1) A drill press.
2) A 7/8 inch diameter forstner drill bit.
The jig consists of a shouldered plywood button machined instead of the fixture module. Lacking the skills to program one I whipped one out on my lathe. Here is what it looks like:

The button is machined to about .872 in diameter for a quarter inch of its length, then to just about .003 smaller than the pass through hole that connects the ball bearing counterbores for the remaining half inch or so. I think that hole is about .680 inches. Check your plans. The button then gets deeply counterbored, at least .250 down to accept a sheet metal screw, then drilled with a 3/16nth clearance hole straight through. The accuracy of these last two is not particularly important. They just allow the button to be bolted to a ply or particleboard drill press table.
Here is how it works:
Delete machining the fixture module. Delete machining all bearing pockets and just leave the smaller, inner pass through holes when you cnc your parts. Do cnc this small button. Obviously leave tabs so it doesn't fly across the room. Don't worry about the 3/16 clearance hole.

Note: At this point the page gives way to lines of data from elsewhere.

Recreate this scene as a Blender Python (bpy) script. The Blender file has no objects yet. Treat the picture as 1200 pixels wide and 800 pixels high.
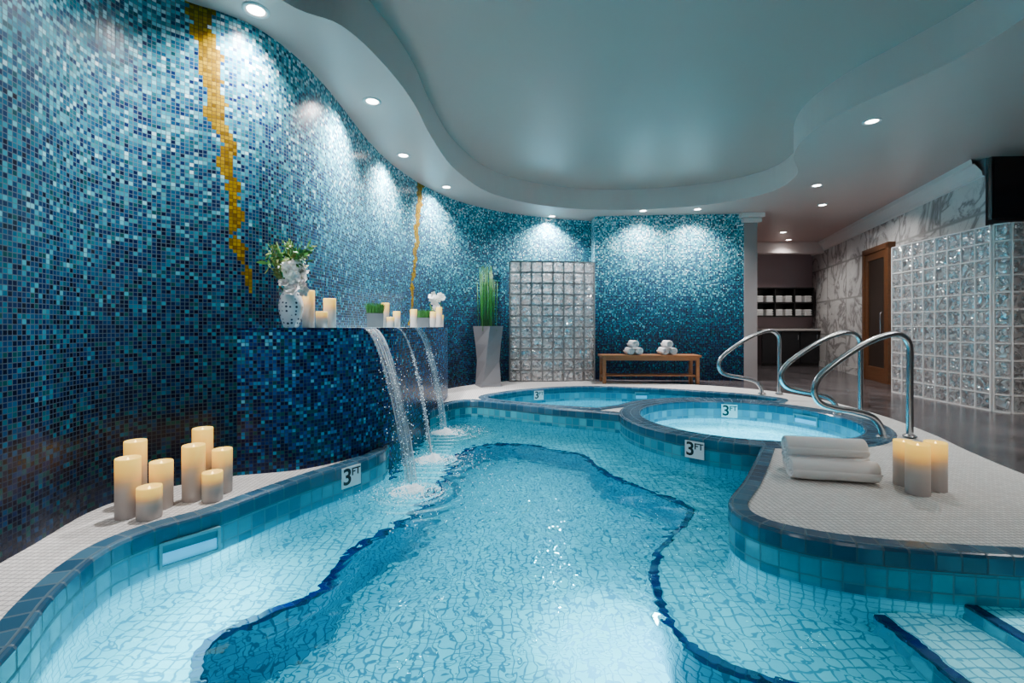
import bpy, bmesh, math, random
from math import sin, cos, pi, radians, sqrt, atan2
from mathutils import Vector, Matrix
from mathutils.geometry import tessellate_polygon
random.seed(7)
scene = bpy.context.scene
COL = scene.collection
H = 3.06      # soffit height
HT = 3.42     # tray height
ZW = -0.20    # water level
FALLS = [((-1.14, 3.70), (-.72, 3.40), .125), ((-1.015, 4.12), (-.72, 4.22), .09), ((-.985, 4.75), (-.76, 5.30), .08)]

# ------------------------------------------------------------------ node helper
class G:
    def __init__(s, name):
        s.mat = bpy.data.materials.new(name); s.mat.use_nodes = True
        s.nt = s.mat.node_tree; s.nt.nodes.clear()
        s.out = s.nt.nodes.new('ShaderNodeOutputMaterial')
        s.b = None
    def node(s, t, ins=None, **kw):
        n = s.nt.nodes.new(t)
        for k, v in kw.items(): setattr(n, k, v)
        if ins:
            for k, v in ins.items(): s.set(n, k, v)
        return n
    def set(s, n, k, v):
        sock = n.inputs[k]
        if isinstance(v, bpy.types.NodeSocket): s.nt.links.new(v, sock)
        else:
            if hasattr(sock.default_value, '__len__') and not hasattr(v, '__len__'): v = [v]*len(sock.default_value)
            if hasattr(v, '__len__') and len(v) == 3 and len(sock.default_value) == 4: v = (*v, 1)
            sock.default_value = v
    def m(s, op, a, b=None, c=None, clamp=False):
        n = s.node('ShaderNodeMath', operation=op); n.use_clamp = clamp
        s.set(n, 0, a)
        if b is not None: s.set(n, 1, b)
        if c is not None: s.set(n, 2, c)
        return n.outputs[0]
    def mix(s, f, a, b):
        n = s.node('ShaderNodeMix', data_type='RGBA')
        s.set(n, 0, f); s.set(n, 6, a); s.set(n, 7, b)
        return n.outputs[2]
    def ramp(s, f, stops, interp='LINEAR'):
        n = s.node('ShaderNodeValToRGB'); s.set(n, 0, f)
        r = n.color_ramp; r.interpolation = interp
        while len(r.elements) < len(stops): r.elements.new(0.5)
        for e, (p, c) in zip(r.elements, stops):
            e.position = p; e.color = (*c, 1) if len(c) == 3 else c
        return n.outputs[0]
    def mr(s, v, a, b, c=0.0, d=1.0, smooth=True):
        n = s.node('ShaderNodeMapRange'); 
        if smooth: n.interpolation_type = 'SMOOTHSTEP'
        for i, x in enumerate((v, a, b, c, d)): s.set(n, i, x)
        return n.outputs[0]
    def noise(s, vec=None, scale=5, detail=2, rough=.5, dist=0, dim='3D', w=None):
        n = s.node('ShaderNodeTexNoise', noise_dimensions=dim)
        if vec is not None: s.set(n, 'Vector', vec)
        if w is not None: s.set(n, 'W', w)
        s.set(n, 'Scale', scale); s.set(n, 'Detail', detail); s.set(n, 'Roughness', rough); s.set(n, 'Distortion', dist)
        return n.outputs[0]
    def tc(s, which='Object'):
        return s.node('ShaderNodeTexCoord').outputs[which]
    def bump(s, h, strength=.3, dist=.01):
        return s.node('ShaderNodeBump', {'Height': h, 'Strength': strength, 'Distance': dist}).outputs[0]
    def prin(s, **kw):
        n = s.node('ShaderNodeBsdfPrincipled')
        for k, v in kw.items(): s.set(n, k.replace('_', ' '), v)
        s.nt.links.new(n.outputs[0], s.out.inputs[0]); s.b = n
        return n
    def surf(s, sock): s.nt.links.new(sock, s.out.inputs[0])

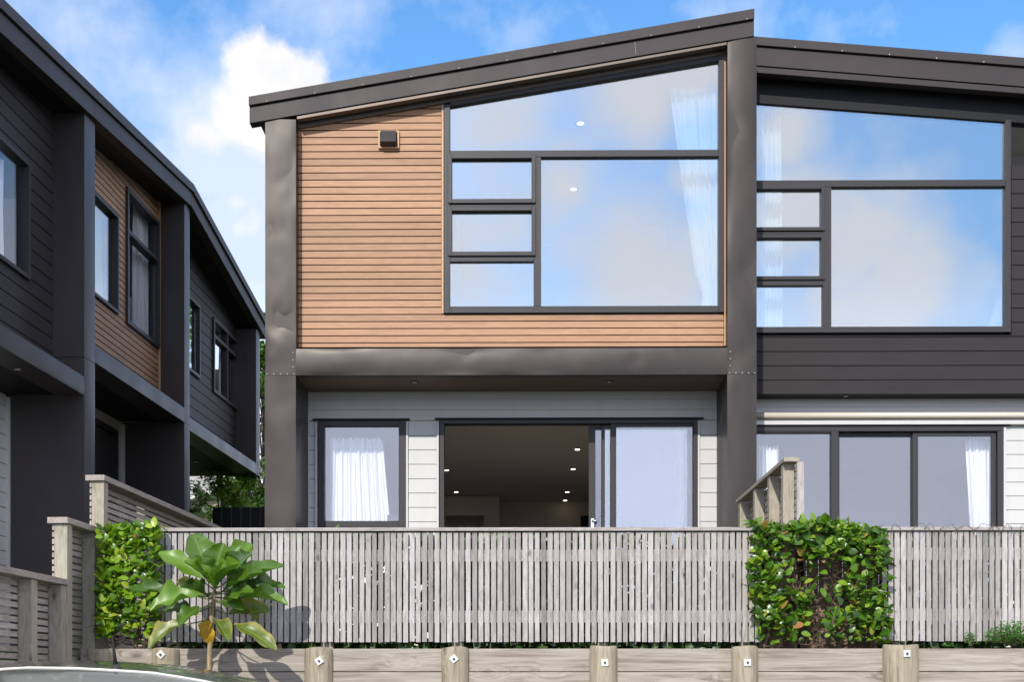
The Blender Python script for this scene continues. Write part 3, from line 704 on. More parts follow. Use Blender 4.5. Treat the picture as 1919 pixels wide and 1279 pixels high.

With CNC complete, check to make sure the .680 diameter or whatever just barely slips in those inner pass through holes. if too large, drill the 3/16 clearance hole now, put a bolt through, and chuck the bolt in your drill press, sand it down so it fits.
Put a ply or particleboard or something you don't care about table on your drill press and screw it down. Chuck up the forstner bit. Drill a 7/8 hole just a bit deeper than 1/4 inch. Put the button in wide side down. Drill the 3/16 clearance hole. Screw the button down with a sheet metal screw or something, taking care to ensure that your counterbore is deep enough so that the tip of the forstner bit doesn't contact the screw hole when you drill the bearing pockets.
Take one of the parts that needs a bearing pocket and slip it over the button. Hold it down and drill .230 down for the bearing pocket on one side with the 7/8 bit. Flip the part, repeat. Yes, skateboard bearings are 22 mm, which translates to something like .866 inches. This does in fact mean that the bearings will have .011 inches slop in the hole. I don't care and gently suggest you don't either.
If this small fixture works correctly you can drill all bearing pocket counterbores in about two minutes. You will also find them almost perfectly concentric. If they are slightly off, the .011 slop will solve the problem.
In this picture, I have just drilled a bearing pocket:

Works great. Perhaps one of you computer jockies could draw one up in a .dxf file and try it out?